"The body of Jesus Christ is our flesh. He bears our flesh. Therefore, where Jesus Christ is, there we are, whether we know it or not; that is true because of the Incarnation. What happens to Jesus Christ, happens to us. It really is all our poor flesh and blood which lies there in the crib; it is our flesh which dies with him on the cross and is buried with him. He took our human nature so that we might be eternally with him. Where the body of Jesus Christ is, there are we; indeed, we are his Body. So then, Christmas for all people runs: You are accepted, God has not despised you, but he bears in his body all your flesh and blood. Look at the cradle! In the body of the little child, in the incarnate Sone of God, your flesh, all your distress, anxiety, redemption, indeed all your sin, is borne, forgiven, and healed." (Dietrich Bonhoeffer, Testament to Freedom, 449)
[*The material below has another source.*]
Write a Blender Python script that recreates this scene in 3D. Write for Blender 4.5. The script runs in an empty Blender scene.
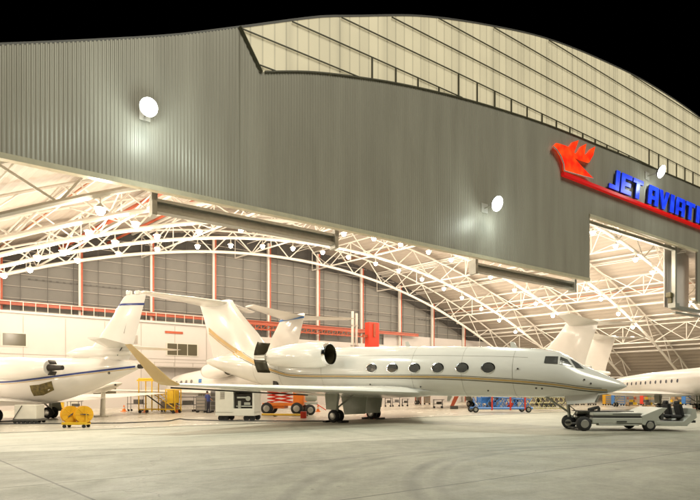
import bpy, math, random
from mathutils import Vector, Matrix
random.seed(7)
SC = bpy.context.scene
COL = SC.collection
PI = math.pi
R = math.radians
V = Vector

# ------------------------------------------------------------------ materials
def mat(name, base, rough=0.5, metal=0.0, noise=0.0, nscale=3.0, emit=None, estr=0.0, bump=0.0, bscale=20.0, coat=0.0, spec=0.5, trans=0.0):
    m = bpy.data.materials.new(name); m.use_nodes = True
    nt = m.node_tree; b = nt.nodes['Principled BSDF']
    b.inputs['Base Color'].default_value = (*base, 1)
    b.inputs['Roughness'].default_value = rough
    b.inputs['Metallic'].default_value = metal
    b.inputs['Specular IOR Level'].default_value = spec
    b.inputs['Coat Weight'].default_value = coat
    b.inputs['Coat Roughness'].default_value = 0.08
    b.inputs['Transmission Weight'].default_value = trans
    if emit:
        b.inputs['Emission Color'].default_value = (*emit, 1)
        b.inputs['Emission Strength'].default_value = estr
    if noise or bump:
        tc = nt.nodes.new('ShaderNodeTexCoord')
    if noise:
        n = nt.nodes.new('ShaderNodeTexNoise'); n.inputs['Scale'].default_value = nscale
        n.inputs['Detail'].default_value = 5; n.inputs['Roughness'].default_value = 0.6
        nt.links.new(tc.outputs['Object'], n.inputs['Vector'])
        rp = nt.nodes.new('ShaderNodeValToRGB')
        rp.color_ramp.elements[0].position = 0.3; rp.color_ramp.elements[1].position = 0.7
        rp.color_ramp.elements[0].color = (*[max(0, c * (1 - noise)) for c in base], 1)
        rp.color_ramp.elements[1].color = (*[min(1, c * (1 + noise * 0.6)) for c in base], 1)
        nt.links.new(n.outputs['Fac'], rp.inputs['Fac'])
        nt.links.new(rp.outputs['Color'], b.inputs['Base Color'])
    if bump:
        n2 = nt.nodes.new('ShaderNodeTexNoise'); n2.inputs['Scale'].default_value = bscale; n2.inputs['Detail'].default_value = 3
        nt.links.new(tc.outputs['Object'], n2.inputs['Vector'])
        bp = nt.nodes.new('ShaderNodeBump'); bp.inputs['Strength'].default_value = bump; bp.inputs['Distance'].default_value = 0.02
        nt.links.new(n2.outputs['Fac'], bp.inputs['Height']); nt.links.new(bp.outputs['Normal'], b.inputs['Normal'])
    return m

M = dict(
    paint=mat('aircraft white paint', (0.80, 0.79, 0.74), 0.22, coat=0.6, noise=0.03, nscale=0.8),
    paint2=mat('hangar jet white paint', (0.82, 0.79, 0.74), 0.3, coat=0.4, noise=0.03, nscale=0.8),
    gold=mat('gold stripe paint', (0.60, 0.40, 0.14), 0.35, noise=0.06),
    winglet=mat('pale gold winglet paint', (0.74, 0.52, 0.23), 0.35, noise=.04),
    olive=mat('dark olive pinstripe', (0.10, 0.085, 0.03), 0.4),
    navy=mat('navy stripe paint', (0.03, 0.05, 0.22), 0.35),
    chrome=mat('polished inlet lip', (0.75, 0.75, 0.75), 0.15, 1.0),
    dark=mat('dark interior', (0.025, 0.02, 0.015), 0.6),
    duct=mat('intake duct', (0.055, 0.045, 0.022), 0.45, 0.4),
    glass=mat('cabin window glass', (0.16, 0.16, 0.15), 0.16, metal=0.35, coat=1.0, noise=.5, nscale=.7),
    glass2=mat('small window glass', (0.10, 0.10, 0.12), 0.2),
    rubber=mat('tyre rubber', (0.02, 0.02, 0.02), 0.8, noise=0.3, nscale=8),
    rim=mat('wheel rim', (0.42, 0.41, 0.37), 0.35, 0.6),
    gear=mat('gear strut grey', (0.42, 0.42, 0.36), 0.4, 0.2, noise=0.15),
    geardoor=mat('gear door grey', (0.36, 0.38, 0.30), 0.45, noise=0.1),
    steel=mat('cream truss steel', (0.74, 0.70, 0.63), 0.5, noise=0.06),
    galv=mat('galvanised frame', (0.34, 0.34, 0.30), 0.45, 0.3, noise=0.12),
    deck=mat('roof deck underside', (0.37, 0.32, 0.265), 0.6, noise=0.06, nscale=0.4),
    deckout=mat('roof sheet', (0.3, 0.3, 0.3), 0.6),
    wallin=mat('rear cladding panel', (0.185, 0.178, 0.16), 0.6, noise=0.08, nscale=0.5),
    louver=mat('dark louvre band', (0.06, 0.055, 0.05), 0.6, noise=0.2, nscale=2),
    girt=mat('girt steel', (0.36, 0.33, 0.29), 0.5),
    rod=mat('dark rod', (0.09, 0.085, 0.075), 0.5),
    red=mat('red lead beam', (0.42, 0.085, 0.035), 0.45, noise=0.12),
    redbox=mat('bright red paint', (0.70, 0.05, 0.02), 0.4, noise=0.06),
    white=mat('white office panel', (0.56, 0.52, 0.49), 0.55, noise=0.03, nscale=0.6),
    office_dark=mat('office window glass', (0.10, 0.09, 0.06), 0.15),
    frame=mat('window frame', (0.6, 0.58, 0.5), 0.4),
    yellow=mat('yellow equipment paint', (0.75, 0.47, 0.02), 0.45, noise=0.1),
    yorange=mat('amber reel paint', (0.80, 0.42, 0.015), 0.45, noise=0.12),
    orange=mat('orange equipment paint', (0.80, 0.20, 0.02), 0.45, noise=0.1),
    blue=mat('blue equipment paint', (0.05, 0.20, 0.55), 0.4, noise=0.1),
    cream=mat('cream cart paint', (0.74, 0.71, 0.62), 0.45, noise=0.05),
    tug=mat('pale grey tug paint', (0.45, 0.46, 0.40), 0.4, noise=0.08, nscale=2),
    tugdark=mat('tug deck dark', (0.05, 0.05, 0.045), 0.6, noise=0.3),
    greyeq=mat('grey equipment', (0.20, 0.20, 0.20), 0.5, noise=0.15),
    green=mat('green equipment', (0.10, 0.22, 0.09), 0.5, noise=0.1),
    wood=mat('packing wood', (0.45, 0.30, 0.16), 0.7, noise=0.2),
    cable=mat('black cable', (0.03, 0.03, 0.03), 0.7),
    skin=mat('skin', (0.45, 0.26, 0.17), 0.6), hair=mat('black hair', (0.02, 0.015, 0.01), 0.7),
    shirt=mat('dark blue shirt', (0.04, 0.06, 0.22), 0.8, noise=0.1), trousers=mat('dark trousers', (0.03, 0.03, 0.05), 0.8),
    shirt2=mat('white coverall', (0.7, 0.68, 0.62), 0.8),
    letter_blue=mat('blue sign face', (0.015, 0.04, 0.75), 0.35, emit=(0.01, 0.06, 1.0), estr=0.55, noise=0.0),
    letter_side=mat('sign return', (0.012, 0.03, 0.30), 0.4),
    sign_red=mat('red sign face', (0.85, 0.03, 0.01), 0.35, emit=(1.0, 0.035, 0.005), estr=0.75),
    sign_redd=mat('deep red bar', (0.6, 0.01, 0.01), 0.4, emit=(0.8, 0.006, 0.006), estr=0.35),
    bulb=mat('warm lamp bulb', (1, 1, 1), 0.3, emit=(1.0, 0.86, 0.62), estr=60),
    floodlens=mat('floodlight lens', (1, 1, 1), 0.3, emit=(0.88, 1.0, 0.93), estr=120),
    lamphouse=mat('lamp housing', (0.6, 0.58, 0.52), 0.4, 0.3),
    taillight=mat('tail light', (0.8, 0.12, 0.02), 0.3),
)

def mottle(m, c0, c1, e0, e1, sc):
    nt = m.node_tree; b = nt.nodes['Principled BSDF']; tc = nt.nodes.new('ShaderNodeTexCoord'); n = nt.nodes.new('ShaderNodeTexNoise')
    n.inputs['Scale'].default_value = sc; n.inputs['Detail'].default_value = 2; nt.links.new(tc.outputs['Object'], n.inputs['Vector'])
    rp = nt.nodes.new('ShaderNodeValToRGB'); rp.color_ramp.elements[0].position = .35; rp.color_ramp.elements[1].position = .68
    rp.color_ramp.elements[0].color = (*c0, 1); rp.color_ramp.elements[1].color = (*c1, 1)
    nt.links.new(n.outputs['Fac'], rp.inputs['Fac']); nt.links.new(rp.outputs['Color'], b.inputs['Emission Color'])
    mr = nt.nodes.new('ShaderNodeMapRange'); mr.inputs['To Min'].default_value = e0; mr.inputs['To Max'].default_value = e1
    nt.links.new(n.outputs['Fac'], mr.inputs['Value']); nt.links.new(mr.outputs['Result'], b.inputs['Emission Strength'])
mottle(M['sign_red'], (1, .012, .003), (1, .10, .008), .45, 1.05, 1.3)
mottle(M['letter_blue'], (.004, .03, .85), (.03, .11, 1), .35, .95, 1.1)

def facade_mat():
    m = mat('grey ribbed cladding', (0.27, 0.265, 0.235), 0.42, 0.15)
    nt = m.node_tree; b = nt.nodes['Principled BSDF']
    tc = nt.nodes.new('ShaderNodeTexCoord'); mp = nt.nodes.new('ShaderNodeMapping')
    mp.inputs['Scale'].default_value = (1.0, 1.0, 0.12)
    n = nt.nodes.new('ShaderNodeTexNoise'); n.inputs['Scale'].default_value = 0.9; n.inputs['Detail'].default_value = 6
    nt.links.new(tc.outputs['Object'], mp.inputs['Vector']); nt.links.new(mp.outputs['Vector'], n.inputs['Vector'])
    rp = nt.nodes.new('ShaderNodeValToRGB')
    rp.color_ramp.elements[0].position = .25; rp.color_ramp.elements[1].position = .75
    rp.color_ramp.elements[0].color = (0.29, 0.272, 0.22, 1); rp.color_ramp.elements[1].color = (0.385, 0.365, 0.30, 1)
    nt.links.new(n.outputs['Fac'], rp.inputs['Fac']); nt.links.new(rp.outputs['Color'], b.inputs['Base Color'])
    return m
M['facade'] = facade_mat()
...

"The one great purpose of the Church's existence is to share the bread of Life…to hold open in its words and actions a place where we can be with Jesus and be channels of his free, unanxious, utterly demanding, grown-up love…Once we recognize God's great secret, that we are all made to be God's sons and daughters, we can't avoid the call to see one another differently."
"The Church of the future, I believe, will do both its prophetic and its pastoral work effectively only if it is concerned first with gratitude and joy; orthodoxy flows from this, not the other way round, and we don't solve our deepest problems just by better discipline, but by better discipleship, a fuller entry into the intimate joy of Jesus life." (Both paragraphs from Rowan Williams, Enthronement Sermon, quoted in Rupert Shortt, Rowan's Rule, 260-61).

Two different ways of expressing an incarnational theology – both centred on Jesus Christ, whose active and redemptive presence in the world is embodied in the Church, the Body of Christ. To live out that redemptive love, in generous gift, courageous witness, persistent hope and attractive joyfulness – that is Christ's call and demand – accompanied and enabled by the promise of his presence, his real presence.
Thanks to all of you who have stopped by here in the past year, to share, read, think, and pray. The consensus of the commentators seems to be that 2009 is going to be harder than 2008. Maybe so. To go into that future as a Church called to reconfigure its structural life in a post Christian culture; requiring to repent of past self-concern and learn again the way of sacrifice; urged to reconsider how to follow after Christ more faithfully, and thus to depend more trustfully on the God who has come to us in Christ – well there's enough to be going on with. But wherever we go, and whenever we gather in Jesus' name and scatter in his service, there we find the Risen Lord, and the love of God, and life whatever it brings, to be lived in the power of the Spirit of Christ.
One of the highlights of my year was the vist to Edinburgh to view Caravaggio's calling of Peter and Andrew. Against a dark background a young Jesus calls older disciples to come after him, into a future to which he points – but which they, and we, can't see. Scary stuff this discipleship.